Instructions to follow: Sift the listing for lines that hold the string "objects" and pull them out.

Provided records:
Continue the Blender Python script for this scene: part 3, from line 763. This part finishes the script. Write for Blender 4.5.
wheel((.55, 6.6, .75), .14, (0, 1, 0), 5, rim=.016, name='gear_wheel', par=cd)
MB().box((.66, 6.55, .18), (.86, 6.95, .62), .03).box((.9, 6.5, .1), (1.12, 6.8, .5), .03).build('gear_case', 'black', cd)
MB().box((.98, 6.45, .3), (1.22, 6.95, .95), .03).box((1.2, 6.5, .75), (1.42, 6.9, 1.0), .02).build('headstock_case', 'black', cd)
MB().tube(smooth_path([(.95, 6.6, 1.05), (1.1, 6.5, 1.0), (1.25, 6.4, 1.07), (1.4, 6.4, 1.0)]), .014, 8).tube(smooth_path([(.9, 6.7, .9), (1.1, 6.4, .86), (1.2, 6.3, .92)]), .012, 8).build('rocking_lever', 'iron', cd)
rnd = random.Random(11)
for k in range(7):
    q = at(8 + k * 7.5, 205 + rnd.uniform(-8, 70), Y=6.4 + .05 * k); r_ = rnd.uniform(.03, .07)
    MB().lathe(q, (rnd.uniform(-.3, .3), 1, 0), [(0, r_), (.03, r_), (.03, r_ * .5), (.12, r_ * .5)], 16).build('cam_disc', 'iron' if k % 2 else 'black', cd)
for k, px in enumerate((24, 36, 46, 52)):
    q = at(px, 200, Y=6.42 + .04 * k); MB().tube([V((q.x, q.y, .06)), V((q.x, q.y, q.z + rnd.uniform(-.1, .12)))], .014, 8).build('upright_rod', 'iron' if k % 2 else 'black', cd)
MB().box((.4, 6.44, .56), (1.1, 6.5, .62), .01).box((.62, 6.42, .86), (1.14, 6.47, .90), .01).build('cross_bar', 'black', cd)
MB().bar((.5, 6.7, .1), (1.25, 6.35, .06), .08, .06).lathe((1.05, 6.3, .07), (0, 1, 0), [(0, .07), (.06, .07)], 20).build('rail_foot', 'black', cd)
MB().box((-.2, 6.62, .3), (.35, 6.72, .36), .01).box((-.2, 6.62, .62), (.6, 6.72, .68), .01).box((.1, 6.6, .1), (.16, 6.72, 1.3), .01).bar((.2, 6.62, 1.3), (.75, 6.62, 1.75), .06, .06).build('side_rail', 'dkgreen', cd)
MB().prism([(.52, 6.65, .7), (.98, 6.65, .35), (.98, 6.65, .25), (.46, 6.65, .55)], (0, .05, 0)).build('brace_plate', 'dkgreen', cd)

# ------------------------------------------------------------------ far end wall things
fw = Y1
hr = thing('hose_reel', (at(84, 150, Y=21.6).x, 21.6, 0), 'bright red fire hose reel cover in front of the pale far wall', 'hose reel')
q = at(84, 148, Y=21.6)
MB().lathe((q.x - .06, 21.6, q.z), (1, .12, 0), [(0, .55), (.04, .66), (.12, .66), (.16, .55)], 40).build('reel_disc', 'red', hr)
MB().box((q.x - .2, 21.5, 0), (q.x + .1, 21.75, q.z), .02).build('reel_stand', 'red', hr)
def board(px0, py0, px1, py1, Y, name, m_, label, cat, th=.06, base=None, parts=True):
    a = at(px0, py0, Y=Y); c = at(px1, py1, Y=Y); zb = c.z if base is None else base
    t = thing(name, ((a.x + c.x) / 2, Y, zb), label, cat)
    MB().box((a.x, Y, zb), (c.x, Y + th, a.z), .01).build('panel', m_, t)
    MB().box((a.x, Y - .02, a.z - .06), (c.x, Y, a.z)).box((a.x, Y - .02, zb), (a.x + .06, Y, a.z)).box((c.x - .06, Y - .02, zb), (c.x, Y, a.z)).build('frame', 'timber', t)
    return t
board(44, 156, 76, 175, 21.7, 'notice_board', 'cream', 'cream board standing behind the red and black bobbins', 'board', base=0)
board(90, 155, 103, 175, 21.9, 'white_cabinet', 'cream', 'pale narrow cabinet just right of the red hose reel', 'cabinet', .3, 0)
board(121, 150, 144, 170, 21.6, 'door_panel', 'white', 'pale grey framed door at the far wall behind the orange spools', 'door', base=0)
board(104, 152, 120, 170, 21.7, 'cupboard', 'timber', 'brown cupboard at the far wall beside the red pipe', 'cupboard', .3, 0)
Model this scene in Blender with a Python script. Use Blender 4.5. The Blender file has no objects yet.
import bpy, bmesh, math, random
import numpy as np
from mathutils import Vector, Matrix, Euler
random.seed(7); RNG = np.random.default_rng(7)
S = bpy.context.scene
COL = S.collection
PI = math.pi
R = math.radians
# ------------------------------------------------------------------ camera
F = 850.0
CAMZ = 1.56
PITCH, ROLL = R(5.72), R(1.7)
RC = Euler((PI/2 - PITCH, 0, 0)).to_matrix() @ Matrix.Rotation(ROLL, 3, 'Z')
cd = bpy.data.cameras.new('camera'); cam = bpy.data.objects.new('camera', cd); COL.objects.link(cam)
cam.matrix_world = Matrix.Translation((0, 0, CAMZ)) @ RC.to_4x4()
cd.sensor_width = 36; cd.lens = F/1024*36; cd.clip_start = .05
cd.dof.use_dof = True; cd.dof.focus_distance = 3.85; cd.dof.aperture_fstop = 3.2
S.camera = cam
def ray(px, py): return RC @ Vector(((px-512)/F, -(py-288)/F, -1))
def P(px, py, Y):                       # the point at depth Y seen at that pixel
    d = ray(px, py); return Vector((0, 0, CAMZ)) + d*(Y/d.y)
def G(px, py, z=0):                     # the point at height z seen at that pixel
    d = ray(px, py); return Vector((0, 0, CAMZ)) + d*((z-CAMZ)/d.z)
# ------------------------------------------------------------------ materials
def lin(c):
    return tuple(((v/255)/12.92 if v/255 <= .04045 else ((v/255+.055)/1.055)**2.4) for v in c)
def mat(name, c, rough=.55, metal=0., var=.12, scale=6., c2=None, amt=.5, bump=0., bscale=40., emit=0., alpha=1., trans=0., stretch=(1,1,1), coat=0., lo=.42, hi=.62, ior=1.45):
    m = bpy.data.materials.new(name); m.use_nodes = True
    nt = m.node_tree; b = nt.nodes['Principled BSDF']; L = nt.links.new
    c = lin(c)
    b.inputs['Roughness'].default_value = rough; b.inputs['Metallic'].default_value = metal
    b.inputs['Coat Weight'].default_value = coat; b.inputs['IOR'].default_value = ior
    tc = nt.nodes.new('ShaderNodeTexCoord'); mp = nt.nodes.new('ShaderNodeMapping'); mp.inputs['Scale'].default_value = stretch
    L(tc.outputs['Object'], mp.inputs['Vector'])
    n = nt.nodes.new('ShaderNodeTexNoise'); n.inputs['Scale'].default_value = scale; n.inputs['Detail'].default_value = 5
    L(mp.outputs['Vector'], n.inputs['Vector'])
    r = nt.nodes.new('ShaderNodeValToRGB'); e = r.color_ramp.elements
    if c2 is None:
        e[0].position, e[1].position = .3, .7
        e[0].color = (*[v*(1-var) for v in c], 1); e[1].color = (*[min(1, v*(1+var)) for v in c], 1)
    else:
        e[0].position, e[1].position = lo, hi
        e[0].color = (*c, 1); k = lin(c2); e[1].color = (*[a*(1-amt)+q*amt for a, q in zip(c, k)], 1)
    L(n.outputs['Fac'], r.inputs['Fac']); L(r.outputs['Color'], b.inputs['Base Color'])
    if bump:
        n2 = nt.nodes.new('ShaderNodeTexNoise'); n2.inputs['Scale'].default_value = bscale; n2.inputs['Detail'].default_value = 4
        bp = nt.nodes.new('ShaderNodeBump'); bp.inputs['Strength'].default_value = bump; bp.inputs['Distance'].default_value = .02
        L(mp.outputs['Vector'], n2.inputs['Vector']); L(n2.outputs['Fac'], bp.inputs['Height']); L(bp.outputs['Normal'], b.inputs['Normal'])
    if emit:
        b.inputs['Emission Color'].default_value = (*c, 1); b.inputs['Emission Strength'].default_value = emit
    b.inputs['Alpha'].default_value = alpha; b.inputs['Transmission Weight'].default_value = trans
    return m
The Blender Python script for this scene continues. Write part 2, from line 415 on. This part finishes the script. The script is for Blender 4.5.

Final result:
Model this scene in Blender with a Python script. Use Blender 4.5. The Blender file has no objects yet.
cd = bpy.data.cameras.new('camera'); cam = bpy.data.objects.new('camera', cd); COL.objects.link(cam)